Délinquants en probation - La Cour suprême juge illégale la prise d'échantillons
Un tribunal peut ordonner à un délinquant de ne pas consommer d'alcool ou de drogue dans le cadre d'une peine de probation, mais il ne peut pas forcer le condamné à fournir des échantillons de substances corporelles (salive, ADN, etc.) pour s'assurer qu'il respecte les conditions de sa remise en liberté.
C'est la conclusion à laquelle en est arrivée la Cour suprême hier dans une décision unanime en faveur de Harjit Singh Shoker. Ce citoyen d'Abbotsford, en Colombie-Britannique, s'était glissé dans le lit d'une pure inconnue au cours de la nuit du 7 septembre 2003. Arrêté sur les lieux du crime, il a été reconnu coupable d'introduction par effraction dans une résidence avec l'intention de commettre une agression sexuelle.Lors de son procès, M. Singh a mis sur le compte de la consommation de drogue son comportement pour le moins erratique. Le juge de première instance l'a condamné à une peine de 20 mois de prison, suivie d'une probation de deux ans. À la demande d'un agent de probation, il a ordonné à M. Singh de se soumettre à des analyses de sang, d'urine et d'haleine qui permettraient de s'assurer qu'il respecte les conditions de sa remise en liberté.
Une question fondamentale
Cette cause se résume à une question fondamentale: un tribunal peut-il investir un agent de probation d'un pouvoir de supervision du délinquant si étendu qu'il pourrait exiger des échantillons de substances corporelles? En répondant par la négative, les sept juges envoient un message sans équivoque au Parlement. Si l'État veut forcer les délinquants en probation à se soumettre à de tels prélèvements, il devra adopter une nouvelle loi pour encadrer cette pratique.
«Le législateur n'a prescrit aucun régime de prélèvement d'échantillons de substances corporelles [...] et il n'appartient pas à un tribunal d'édicter un tel régime», écrit la juge Louise Charron au nom de quatre de ses collègues, soit Beverley McLachlin, Ian Binnie, Morris Fish et Rosalie Abella.
Deux autres juges, Louis LeBel et Michel Bastarache, en arrivent au même résultat par un raisonnement différent. En l'absence d'une loi claire, les prélèvements d'échantillons de sang et les tests de dépistage de drogue réalisés au hasard, à la discrétion d'un agent de probation, «risqueraient de devenir très arbitraires», craignent-ils.
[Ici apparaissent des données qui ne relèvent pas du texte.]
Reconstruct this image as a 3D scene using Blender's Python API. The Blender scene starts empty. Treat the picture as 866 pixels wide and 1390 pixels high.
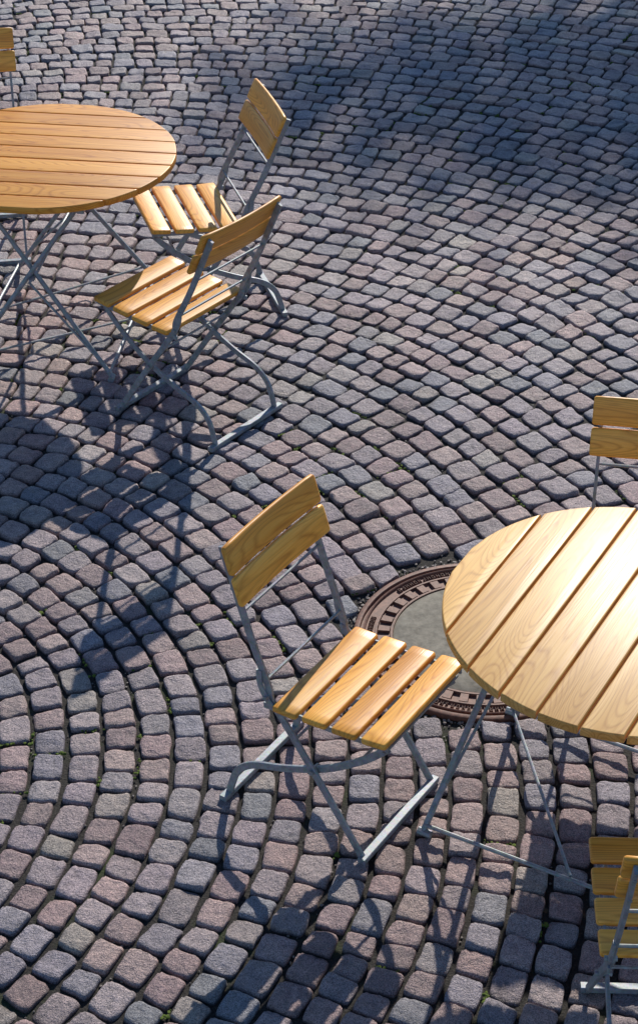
import bpy, bmesh, math, random
import numpy as np
from mathutils import Vector, Matrix
random.seed(7); rng=np.random.default_rng(11)
S=bpy.context.scene
S.view_settings.view_transform='Standard'; S.view_settings.look='None'; S.view_settings.exposure=0
COL=S.collection

# ---------------------------------------------------------------- materials
def newmat(name):
    m=bpy.data.materials.new(name); m.use_nodes=True
    nt=m.node_tree; b=nt.nodes['Principled BSDF']
    return m,nt,b
def N(nt,t,**k):
    n=nt.nodes.new(t)
    for a,v in k.items():
        if a.startswith('_'): n.inputs[a[1:].replace('_',' ')].default_value=v
        else: setattr(n,a,v)
    return n
def ramp(nt,fac,stops):
    r=nt.nodes.new('ShaderNodeValToRGB'); e=r.color_ramp.elements
    while len(e)<len(stops): e.new(.5)
    for i,(p,c) in enumerate(stops):
        e[i].position=p; e[i].color=(c[0],c[1],c[2],1) if len(c)==3 else c
    nt.links.new(fac,r.inputs[0]); return r
def mix(nt,mode,fac,a,b):
    n=nt.nodes.new('ShaderNodeMix'); n.data_type='RGBA'; n.blend_type=mode
    for sock,v in ((n.inputs[0],fac),(n.inputs[6],a),(n.inputs[7],b)):
        if hasattr(v,'is_linked') or hasattr(v,'links'): nt.links.new(v,sock)
        else: sock.default_value=v
    return n.outputs[2]

def wood_mat(name,dark,mid,light,rough=.42,spec=.35):
    m,nt,b=newmat(name); L=nt.links
    tc=N(nt,'ShaderNodeTexCoord'); oi=N(nt,'ShaderNodeObjectInfo')
    comb=N(nt,'ShaderNodeCombineXYZ')
    mul=N(nt,'ShaderNodeMath',operation='MULTIPLY'); mul.inputs[1].default_value=37.0
    L.new(oi.outputs['Random'],mul.inputs[0]); 
    for i in range(3): L.new(mul.outputs[0],comb.inputs[i])
    add=N(nt,'ShaderNodeVectorMath',operation='ADD')
    L.new(tc.outputs['Object'],add.inputs[0]); L.new(comb.outputs[0],add.inputs[1])
    mp=N(nt,'ShaderNodeMapping'); mp.inputs['Scale'].default_value=(1.4,22,22); L.new(add.outputs[0],mp.inputs[0])
    n1=N(nt,'ShaderNodeTexNoise',_Scale=1.0,_Detail=4.0,_Roughness=.6,_Distortion=.6); L.new(mp.outputs[0],n1.inputs['Vector'])
    mp2=N(nt,'ShaderNodeMapping'); mp2.inputs['Scale'].default_value=(5,260,260); L.new(add.outputs[0],mp2.inputs[0])
    n2=N(nt,'ShaderNodeTexNoise',_Scale=1.0,_Detail=3.0); L.new(mp2.outputs[0],n2.inputs['Vector'])
    mp3=N(nt,'ShaderNodeMapping'); mp3.inputs['Scale'].default_value=(1.3,9,9); L.new(add.outputs[0],mp3.inputs[0])
    n3=N(nt,'ShaderNodeTexNoise',_Scale=1.0,_Detail=1.0,_Roughness=.4); L.new(mp3.outputs[0],n3.inputs['Vector'])
    mm=N(nt,'ShaderNodeMath',operation='MULTIPLY'); mm.inputs[1].default_value=26.0; L.new(n3.outputs[0],mm.inputs[0])
    fr=N(nt,'ShaderNodeMath',operation='FRACT'); L.new(mm.outputs[0],fr.inputs[0])
    r1=ramp(nt,n1.outputs[0],[(.25,dark),(.5,mid),(.75,light)])
    r2=ramp(nt,fr.outputs[0],[(0,(.60,.45,.30)),(.25,(.94,.90,.84)),(.75,(1,1,1)),(1,(.68,.55,.40))])
    c=mix(nt,'MULTIPLY',.68,r1.outputs[0],r2.outputs[0])
    r3=ramp(nt,n2.outputs[0],[(.3,(.64,.52,.40)),(.5,(1,1,1))])
    c=mix(nt,'MULTIPLY',.45,c,r3.outputs[0])
    rv=ramp(nt,oi.outputs['Random'],[(0,(.84,.79,.73)),(1,(1.12,1.12,1.12))])
    c=mix(nt,'MULTIPLY',1.0,c,rv.outputs[0])
    L.new(c,b.inputs['Base Color'])
    rr=N(nt,'ShaderNodeMapRange'); rr.inputs['To Min'].default_value=rough-.06; rr.inputs['To Max'].default_value=rough+.14
    L.new(n2.outputs[0],rr.inputs['Value']); L.new(rr.outputs[0],b.inputs['Roughness'])
    b.inputs['Specular IOR Level'].default_value=spec
    bp=N(nt,'ShaderNodeBump',_Strength=.25,_Distance=.002); L.new(n2.outputs[0],bp.inputs['Height']); L.new(bp.outputs[0],b.inputs['Normal'])
    return m
WOOD=wood_mat('oiled_wood',(.78,.33,.040),(.94,.46,.068),(.98,.56,.115),.35,.45)
WOOD_GLARE=wood_mat('oiled_wood_glare_tint',(.68,.37,.095),(.83,.49,.145),(.92,.59,.21),.38,.38)  # paler copy of the wood: the right table's glare put into its colour
WOOD_T=wood_mat('oiled_wood_orange',(.61,.245,.030),(.81,.37,.050),(.90,.46,.085),.37,.40)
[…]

La Couronne a prétendu en Cour suprême que les prélèvements constituaient un moyen efficace de s'assurer qu'un criminel respecte les termes de sa probation, ce qui permet du coup d'atteindre le double objectif visé par la probation, soit la réinsertion sociale du délinquant et la protection du public.
Les sept juges n'en doutent pas un seul instant. Par contre, si l'État avait voulu autoriser le prélèvement d'échantillons corporels, il l'aurait précisé dans la loi, comme c'est le cas d'autres dispositions du Code criminel. Le plus haut tribunal du pays cite en exemple le prélèvement d'échantillons d'ADN pour la base nationale de données génétiques, une pratique qui ne vise que les criminels condamnés pour certains types de crimes graves.
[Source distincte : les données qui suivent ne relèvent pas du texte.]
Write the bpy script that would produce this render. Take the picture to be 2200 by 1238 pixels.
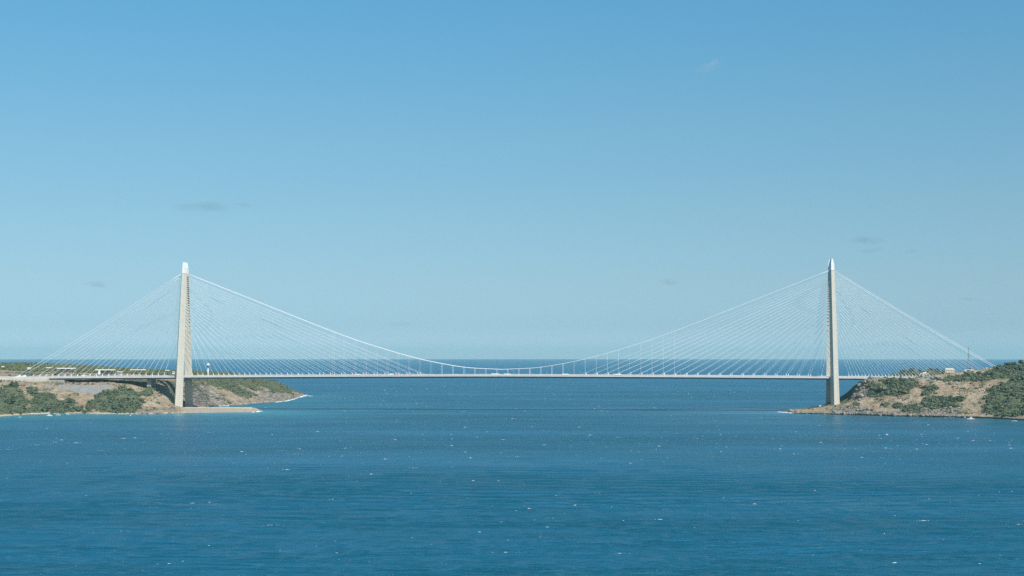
import bpy, bmesh, math, random
import numpy as np
from mathutils import Vector, Matrix

random.seed(7)
RNG = np.random.default_rng(11)
for o in list(bpy.data.objects):
    bpy.data.objects.remove(o, do_unlink=True)
S = bpy.context.scene
COL = S.collection

# ------------------------------------------------------------------ camera
H = 119.6            # eye height above the sea (m)
F = 3063.0           # focal length in pixels of the 2200 px wide photograph
PITCH = math.atan(144.8 / F)
cam_d = bpy.data.cameras.new('camera')
cam_d.sensor_width = 36.0
cam_d.lens = F / 2200.0 * 36.0
cam_d.clip_start = 1.0
cam_d.clip_end = 150000.0
cam = bpy.data.objects.new('camera', cam_d)
COL.objects.link(cam)
cam.location = (0, 0, H)
cam.rotation_euler = (math.pi / 2 + PITCH, 0, 0)
S.camera = cam

# ------------------------------------------------------------------ sky, sun, exposure
SUN_EL = math.radians(46)
SUN_AZ = math.radians(150)      # clockwise from +Y: behind the camera, to the right
world = bpy.data.worlds.new('World')
S.world = world
world.use_nodes = True
wn, wl = world.node_tree.nodes, world.node_tree.links
wn.clear()
sky = wn.new('ShaderNodeTexSky')
sky.sky_type = 'NISHITA'
sky.sun_disc = False
sky.sun_elevation = SUN_EL
sky.sun_rotation = SUN_AZ
sky.altitude = 100
sky.air_density = 1.0
sky.dust_density = 0.15
sky.ozone_density = 3.0
bg = wn.new('ShaderNodeBackground')
bg.inputs['Strength'].default_value = 0.1
wo = wn.new('ShaderNodeOutputWorld')
# the sky's own blue: a tint by height above the horizon, the same all round
wtc = wn.new('ShaderNodeTexCoord'); wsz = wn.new('ShaderNodeSeparateXYZ')
wl.new(wtc.outputs['Generated'], wsz.inputs[0])
wrp = wn.new('ShaderNodeValToRGB')
TINT = [(0.0, (0.453, 0.712, 1.143)), (0.0061, (0.453, 0.712, 1.143)), (0.0208, (0.4, 0.621, 0.942)), (0.0515, (0.494, 0.663, 0.83)), (0.1054, (0.574, 0.777, 0.825)), (0.1485, (0.604, 0.863, 0.885)), (0.196, (0.583, 0.957, 0.964)), (0.2411, (0.558, 1.027, 1.062)), (0.42, (0.558, 1.027, 1.062))]
while len(wrp.color_ramp.elements) < len(TINT): wrp.color_ramp.elements.new(0.5)
for e, (p, c) in zip(wrp.color_ramp.elements, TINT):
    e.position = p; e.color = (c[0] / 2, c[1] / 2, c[2] / 2, 1)
wdb = wn.new('ShaderNodeVectorMath'); wdb.operation = 'SCALE'; wdb.inputs['Scale'].default_value = 2.0
wl.new(wsz.outputs[2], wrp.inputs[0]); wl.new(wrp.outputs[0], wdb.inputs[0])
wmu = wn.new('ShaderNodeVectorMath'); wmu.operation = 'MULTIPLY'
wl.new(sky.outputs[0], wmu.inputs[0]); wl.new(wdb.outputs[0], wmu.inputs[1])
wl.new(wmu.outputs[0], bg.inputs[0])
wl.new(bg.outputs[0], wo.inputs[0])

sun_d = bpy.data.lights.new('sun', 'SUN')
sun_d.energy = 5.0
sun_d.angle = math.radians(0.5)
sun_d.color = (1.0, 0.955, 0.87)
sun = bpy.data.objects.new('sun', sun_d)
COL.objects.link(sun)
sv = Vector((math.sin(SUN_AZ) * math.cos(SUN_EL), math.cos(SUN_AZ) * math.cos(SUN_EL), math.sin(SUN_EL)))
sun.rotation_euler = sv.to_track_quat('Z', 'Y').to_euler()
sun.location = (300, -400, 900)

S.view_settings.view_transform = 'Standard'
S.view_settings.look = 'None'
S.view_settings.exposure = 0.12
S.view_settings.gamma = 1.0
S.view_settings.use_curve_mapping = False
S.render.engine = 'CYCLES'
S.cycles.max_bounces = 5
S.cycles.volume_bounces = 0
S.cycles.use_denoising = False

# ------------------------------------------------------------------ measuring helpers
CP, SP = math.cos(PITCH), math.sin(PITCH)
def z_at(py, D):
    yc = (619.0 - py) / F
    return H + D * (SP + yc * CP) / (CP - yc * SP)
def x_at(px, z, D):
    return (px - 1100.0) / F * (D * CP + (z - H) * SP)
def at(px, py, D):
    z = z_at(py, D)
    return Vector((x_at(px, z, D), D, z))
def depth_of(py):                      # distance of a point on the water
    yc = (619.0 - py) / F
    return -H * (CP - yc * SP) / (SP + yc * CP)
def project(X, Y, Z):
    fw = Y * CP + (Z - H) * SP
    up = -Y * SP + (Z - H) * CP
    return 1100 + F * X / fw, 619 - F * up / fw
def on_water(px, py):
    D = depth_of(py)
    return Vector((x_at(px, 0, D), D, 0.0))

# ------------------------------------------------------------------ noise
def _hash(ix, iy, seed):
    h = (ix.astype(np.int64) * 374761393 + iy.astype(np.int64) * 668265263 + seed * 974634777) & 0xFFFFFFFF
    h = ((h ^ (h >> 13)) * 1274126177) & 0xFFFFFFFF
    h = h ^ (h >> 16)
    return (h & 0xFFFFFF) / float(0xFFFFFF)
def vnoise(x, y, seed=0):
    ix, iy = np.floor(x), np.floor(y)
    fx, fy = x - ix, y - iy
    fx = fx * fx * (3 - 2 * fx); fy = fy * fy * (3 - 2 * fy)
    a = _hash(ix, iy, seed); b = _hash(ix + 1, iy, seed)
    c = _hash(ix, iy + 1, seed); d = _hash(ix + 1, iy + 1, seed)
    return (a * (1 - fx) + b * fx) * (1 - fy) + (c * (1 - fx) + d * fx) * fy
def fbm(x, y, seed=0, octv=4):
    s, a, t = 0, 1.0, 0
    for k in range(octv):
        s = s + a * (vnoise(x * 2 ** k, y * 2 ** k, seed + k * 17) * 2 - 1)
        t += a; a *= 0.5
    return s / t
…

Avec l'arrêt Singh, la Cour suprême réitère que les prélèvements de substances corporelles doivent être assujettis «à des normes et à des garanties rigoureuses» pour éviter de brimer le droit à la protection contre les fouilles, les perquisitions ou les saisies abusives.
La Cour suprême souligne enfin que l'État dispose d'autres moyens pour s'assurer que les délinquants respectent les conditions de remise en liberté. La violation d'une ordonnance de probation constitue une infraction au Code criminel. Une preuve peut être recueillie, notamment au moyen de témoignages, et de nouvelles accusations peuvent être déposées contre tout individu ne respectant pas les termes de sa probation.